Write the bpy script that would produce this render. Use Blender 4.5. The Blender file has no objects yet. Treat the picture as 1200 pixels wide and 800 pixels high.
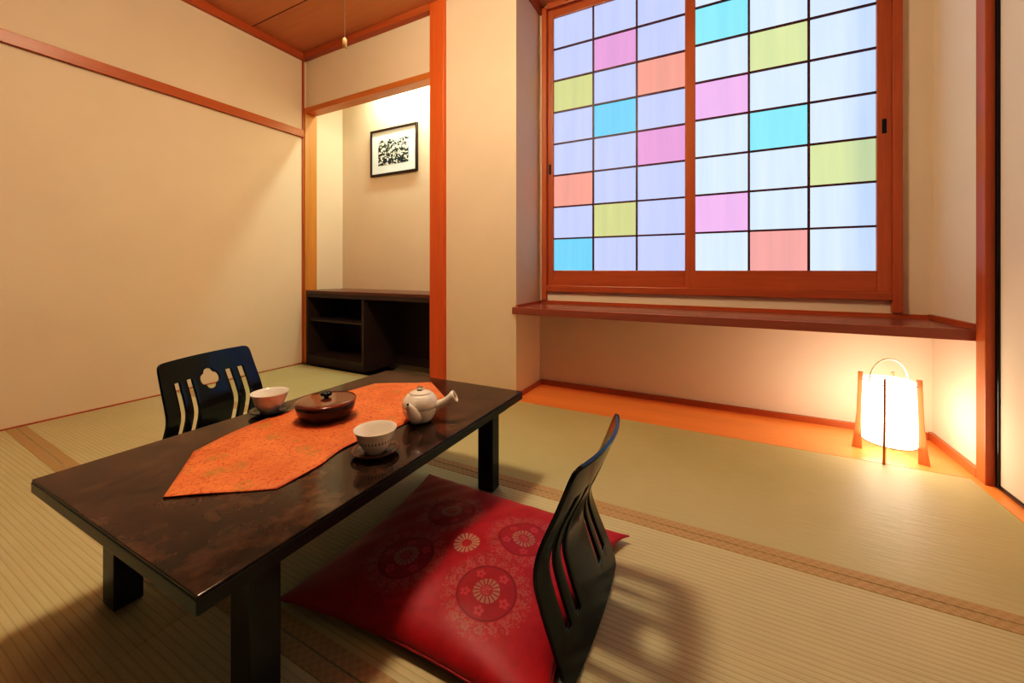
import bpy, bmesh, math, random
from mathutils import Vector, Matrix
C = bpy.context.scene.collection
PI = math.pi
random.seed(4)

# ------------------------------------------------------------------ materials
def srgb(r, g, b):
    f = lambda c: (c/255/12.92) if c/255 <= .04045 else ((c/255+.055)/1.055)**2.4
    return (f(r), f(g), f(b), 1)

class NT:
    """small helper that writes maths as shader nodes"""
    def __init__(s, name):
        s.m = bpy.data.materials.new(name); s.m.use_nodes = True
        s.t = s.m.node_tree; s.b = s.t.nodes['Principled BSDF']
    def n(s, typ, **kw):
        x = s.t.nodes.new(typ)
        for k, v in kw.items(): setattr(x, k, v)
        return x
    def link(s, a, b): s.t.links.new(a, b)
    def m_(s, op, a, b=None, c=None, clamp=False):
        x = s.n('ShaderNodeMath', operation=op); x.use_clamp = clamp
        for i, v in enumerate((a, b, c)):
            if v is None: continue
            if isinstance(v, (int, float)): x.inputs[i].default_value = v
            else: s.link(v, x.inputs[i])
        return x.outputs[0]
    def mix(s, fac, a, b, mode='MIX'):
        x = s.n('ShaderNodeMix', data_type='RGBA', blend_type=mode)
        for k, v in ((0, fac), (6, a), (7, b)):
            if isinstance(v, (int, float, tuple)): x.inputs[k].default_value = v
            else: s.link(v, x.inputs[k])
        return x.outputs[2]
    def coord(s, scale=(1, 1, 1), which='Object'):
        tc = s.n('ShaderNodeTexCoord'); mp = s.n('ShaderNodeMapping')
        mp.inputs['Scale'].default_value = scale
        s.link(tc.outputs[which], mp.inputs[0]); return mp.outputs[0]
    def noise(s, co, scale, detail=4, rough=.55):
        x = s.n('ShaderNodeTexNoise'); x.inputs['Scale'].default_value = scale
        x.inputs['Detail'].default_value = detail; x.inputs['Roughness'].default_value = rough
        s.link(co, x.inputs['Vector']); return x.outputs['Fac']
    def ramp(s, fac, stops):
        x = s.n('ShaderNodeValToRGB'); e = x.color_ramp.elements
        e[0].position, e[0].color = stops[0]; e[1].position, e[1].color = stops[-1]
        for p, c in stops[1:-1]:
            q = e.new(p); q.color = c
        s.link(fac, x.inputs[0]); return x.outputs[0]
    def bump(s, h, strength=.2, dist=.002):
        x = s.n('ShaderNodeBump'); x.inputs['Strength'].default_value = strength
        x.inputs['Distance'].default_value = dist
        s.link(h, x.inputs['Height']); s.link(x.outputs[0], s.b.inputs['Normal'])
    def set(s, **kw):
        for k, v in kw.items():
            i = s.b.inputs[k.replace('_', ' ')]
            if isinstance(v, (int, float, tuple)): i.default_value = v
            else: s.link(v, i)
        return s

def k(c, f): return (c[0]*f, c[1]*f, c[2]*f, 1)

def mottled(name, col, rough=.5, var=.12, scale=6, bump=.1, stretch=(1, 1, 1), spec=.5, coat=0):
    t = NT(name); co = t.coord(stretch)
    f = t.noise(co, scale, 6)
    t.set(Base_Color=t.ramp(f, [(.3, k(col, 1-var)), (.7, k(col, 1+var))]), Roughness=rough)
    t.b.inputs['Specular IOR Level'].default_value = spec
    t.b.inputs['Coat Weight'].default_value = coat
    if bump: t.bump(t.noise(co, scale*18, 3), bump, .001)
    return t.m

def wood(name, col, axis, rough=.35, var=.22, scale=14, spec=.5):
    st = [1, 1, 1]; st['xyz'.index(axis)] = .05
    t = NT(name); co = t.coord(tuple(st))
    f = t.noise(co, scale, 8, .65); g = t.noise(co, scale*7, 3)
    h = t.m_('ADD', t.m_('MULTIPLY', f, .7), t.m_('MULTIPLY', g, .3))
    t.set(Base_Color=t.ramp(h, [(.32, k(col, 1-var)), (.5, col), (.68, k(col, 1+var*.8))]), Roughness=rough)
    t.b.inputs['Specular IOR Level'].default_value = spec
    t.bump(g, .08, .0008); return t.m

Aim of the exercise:
Exactly reproduce the run of lines from the start of the listing through the line with "return (f(r), f(g), f(b), 1)", inclusive; pictures are not copied.

Answer in full:
Write the bpy script that would produce this render. Use Blender 4.5. The Blender file has no objects yet. Treat the picture as 1200 pixels wide and 800 pixels high.
import bpy, bmesh, math, random
from mathutils import Vector, Matrix
C = bpy.context.scene.collection
PI = math.pi
random.seed(4)

# ------------------------------------------------------------------ materials
def srgb(r, g, b):
    f = lambda c: (c/255/12.92) if c/255 <= .04045 else ((c/255+.055)/1.055)**2.4
    return (f(r), f(g), f(b), 1)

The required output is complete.